Question. Is there a direct proof of (1) based on the Jensen inequality? In the first page of this paper, J.Lehec suggest that this is "easily seen" to be the case.
This answer seems to be strictly related, and it does contain a proof of (1). However, I wonder if there is a "one-line" proof of (1), one that does not need to introduce a lot of definitions.
I can prove (1) by means of the variational calculus. Namely, I can prove that
$$\tag{2}
H(\rho)=\max_{\exp(f)\in L^1} \left( \int_{\Omega} f\rho\, dm – L(f)\right).$$
(This is essentially the same computation that I find, for example, in this question, concerning the finite-dimensional case).

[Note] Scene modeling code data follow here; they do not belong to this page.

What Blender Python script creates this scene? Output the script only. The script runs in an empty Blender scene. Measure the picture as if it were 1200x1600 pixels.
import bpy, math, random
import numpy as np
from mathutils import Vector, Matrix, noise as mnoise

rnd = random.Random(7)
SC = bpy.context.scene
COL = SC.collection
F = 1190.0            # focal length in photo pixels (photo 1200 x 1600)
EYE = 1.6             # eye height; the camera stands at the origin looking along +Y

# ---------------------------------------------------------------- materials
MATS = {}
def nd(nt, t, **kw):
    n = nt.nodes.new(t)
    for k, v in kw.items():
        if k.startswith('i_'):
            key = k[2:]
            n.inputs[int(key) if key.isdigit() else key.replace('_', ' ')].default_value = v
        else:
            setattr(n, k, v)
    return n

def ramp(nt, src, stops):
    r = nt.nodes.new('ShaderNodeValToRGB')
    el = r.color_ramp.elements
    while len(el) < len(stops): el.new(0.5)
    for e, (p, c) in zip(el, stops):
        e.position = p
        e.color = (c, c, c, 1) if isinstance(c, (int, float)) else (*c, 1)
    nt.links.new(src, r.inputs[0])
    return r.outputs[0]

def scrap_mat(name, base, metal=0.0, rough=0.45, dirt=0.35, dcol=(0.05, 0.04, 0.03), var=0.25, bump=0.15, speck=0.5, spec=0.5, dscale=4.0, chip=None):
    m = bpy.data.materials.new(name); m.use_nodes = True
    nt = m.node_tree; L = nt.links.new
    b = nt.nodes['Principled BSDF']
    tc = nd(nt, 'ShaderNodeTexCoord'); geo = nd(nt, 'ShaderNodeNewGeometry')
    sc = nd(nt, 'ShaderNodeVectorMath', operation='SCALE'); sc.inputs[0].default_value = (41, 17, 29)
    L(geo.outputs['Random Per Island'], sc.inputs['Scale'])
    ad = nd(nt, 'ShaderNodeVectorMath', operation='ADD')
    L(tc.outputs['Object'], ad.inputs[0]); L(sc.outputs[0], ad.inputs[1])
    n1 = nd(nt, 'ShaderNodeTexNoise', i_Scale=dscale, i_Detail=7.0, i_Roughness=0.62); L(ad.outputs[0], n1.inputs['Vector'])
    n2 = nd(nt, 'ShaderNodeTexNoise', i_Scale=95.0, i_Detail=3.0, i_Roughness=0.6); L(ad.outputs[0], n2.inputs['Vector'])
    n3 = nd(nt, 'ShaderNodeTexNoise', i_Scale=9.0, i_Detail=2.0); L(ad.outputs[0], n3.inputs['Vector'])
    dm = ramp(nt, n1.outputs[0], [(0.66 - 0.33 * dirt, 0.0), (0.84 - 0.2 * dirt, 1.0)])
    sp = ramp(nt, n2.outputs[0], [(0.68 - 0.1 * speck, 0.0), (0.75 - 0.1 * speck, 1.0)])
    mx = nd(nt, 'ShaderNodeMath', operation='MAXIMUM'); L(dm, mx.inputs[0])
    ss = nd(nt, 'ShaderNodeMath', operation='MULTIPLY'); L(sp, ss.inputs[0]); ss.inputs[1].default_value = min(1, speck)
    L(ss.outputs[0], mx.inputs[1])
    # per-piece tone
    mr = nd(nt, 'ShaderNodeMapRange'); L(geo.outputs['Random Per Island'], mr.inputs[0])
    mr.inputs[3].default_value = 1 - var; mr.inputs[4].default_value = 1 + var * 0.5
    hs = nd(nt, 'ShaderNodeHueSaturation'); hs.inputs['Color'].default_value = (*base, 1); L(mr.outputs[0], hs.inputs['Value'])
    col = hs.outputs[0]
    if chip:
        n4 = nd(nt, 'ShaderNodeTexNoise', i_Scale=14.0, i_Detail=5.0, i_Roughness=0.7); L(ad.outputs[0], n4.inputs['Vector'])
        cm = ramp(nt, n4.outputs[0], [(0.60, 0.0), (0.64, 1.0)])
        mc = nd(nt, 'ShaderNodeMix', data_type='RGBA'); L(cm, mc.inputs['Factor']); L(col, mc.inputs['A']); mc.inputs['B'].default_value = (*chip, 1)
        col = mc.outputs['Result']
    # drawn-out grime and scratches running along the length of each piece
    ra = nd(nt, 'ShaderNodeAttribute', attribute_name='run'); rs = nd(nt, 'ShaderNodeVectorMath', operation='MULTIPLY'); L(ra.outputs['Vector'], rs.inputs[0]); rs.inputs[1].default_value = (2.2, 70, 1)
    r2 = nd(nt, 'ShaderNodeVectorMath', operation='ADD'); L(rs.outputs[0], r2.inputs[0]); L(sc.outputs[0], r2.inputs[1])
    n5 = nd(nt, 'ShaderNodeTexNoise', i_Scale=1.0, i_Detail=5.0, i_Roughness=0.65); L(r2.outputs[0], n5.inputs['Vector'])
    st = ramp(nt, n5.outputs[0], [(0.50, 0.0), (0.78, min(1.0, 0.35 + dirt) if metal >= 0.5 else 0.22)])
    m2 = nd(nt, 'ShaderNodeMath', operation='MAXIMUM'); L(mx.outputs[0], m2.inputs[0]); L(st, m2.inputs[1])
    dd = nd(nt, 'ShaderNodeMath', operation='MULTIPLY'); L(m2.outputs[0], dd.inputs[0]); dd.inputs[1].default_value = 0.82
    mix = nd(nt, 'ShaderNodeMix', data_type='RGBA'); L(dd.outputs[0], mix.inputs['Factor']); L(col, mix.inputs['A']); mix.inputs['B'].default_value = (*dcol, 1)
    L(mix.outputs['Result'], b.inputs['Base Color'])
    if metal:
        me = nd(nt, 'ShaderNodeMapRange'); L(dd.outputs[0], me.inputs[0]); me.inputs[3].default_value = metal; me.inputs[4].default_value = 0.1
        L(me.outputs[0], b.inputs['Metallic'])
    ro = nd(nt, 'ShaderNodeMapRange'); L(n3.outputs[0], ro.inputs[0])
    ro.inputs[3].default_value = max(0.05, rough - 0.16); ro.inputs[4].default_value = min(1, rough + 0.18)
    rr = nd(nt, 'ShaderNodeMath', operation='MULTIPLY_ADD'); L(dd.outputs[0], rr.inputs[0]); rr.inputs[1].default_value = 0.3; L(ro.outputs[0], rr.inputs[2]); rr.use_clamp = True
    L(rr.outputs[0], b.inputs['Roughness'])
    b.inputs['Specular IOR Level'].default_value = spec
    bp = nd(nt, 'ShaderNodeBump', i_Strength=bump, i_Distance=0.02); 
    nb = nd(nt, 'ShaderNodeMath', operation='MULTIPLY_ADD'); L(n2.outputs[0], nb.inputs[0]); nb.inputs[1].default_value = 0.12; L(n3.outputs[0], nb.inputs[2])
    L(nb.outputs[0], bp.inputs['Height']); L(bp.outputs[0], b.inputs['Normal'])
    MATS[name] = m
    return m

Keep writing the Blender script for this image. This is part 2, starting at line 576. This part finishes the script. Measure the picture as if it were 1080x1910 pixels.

For a bounded $g$, we let $f=f_\star+\epsilon g$ in the term in brackets in (2), noting that $\exp(f_\star +\epsilon g)\in L^1$ if $\exp(f_\star)\in L^1$ (that is, $g$ is an admissible variation). We differentiate in $\epsilon$, then set $\epsilon=0$, inferring that $f_\star$ is a critical point if and only if
$$
\int_\Omega g\rho\, dm = \frac{\int_\Omega e^{f_\star} g\,dm}{\int_\Omega e^{f_\star}\, dm}, \quad \forall g\in L^\infty(\Omega).$$
We immediately see that $f_\star=\log \rho$ is a critical point (not unique), and since $L$ is convex, the functional to maximize in (2) is concave, hence all critical points are maximizers.$^{[1]}$ Thus, plugging $f=f_\star$ in (2) we conclude the proof.
[1] This might need to restrict the domain of $L$, since $\{f\,:\,\exp(f)\in L^1\}$ is not a vector space. EDIT: As Olivier Diaz points out in the comments, this domain is a convex set. This is a consequence of the Hölder inequality. Therefore, it is true that critical points are maximizers, as stated above.
Best Answer
Note that $\rho \, \mathrm{d}m$ defines a probability measure on $\Omega$. So by the Jensen's inequality,
$$ \exp\left(\int_{\Omega} (f - \log\rho) \, \rho \, \mathrm{d}m \right) \leq \int_{\Omega} \exp(f - \log\rho) \, \rho \, \mathrm{d}m = \int_{\Omega} e^{f} \, \mathrm{d}m. $$
This is equivalent to the inequality in question.
Moreover, since $\exp(\cdot)$ is strictly convex, the equality holds precisely when $f - \log\rho$ is constant a.s. with respect to $\rho \, \mathrm{d}m$, which is equivalent to $e^f = C\rho$ a.e. with respect to $m$ for some constant $C > 0$.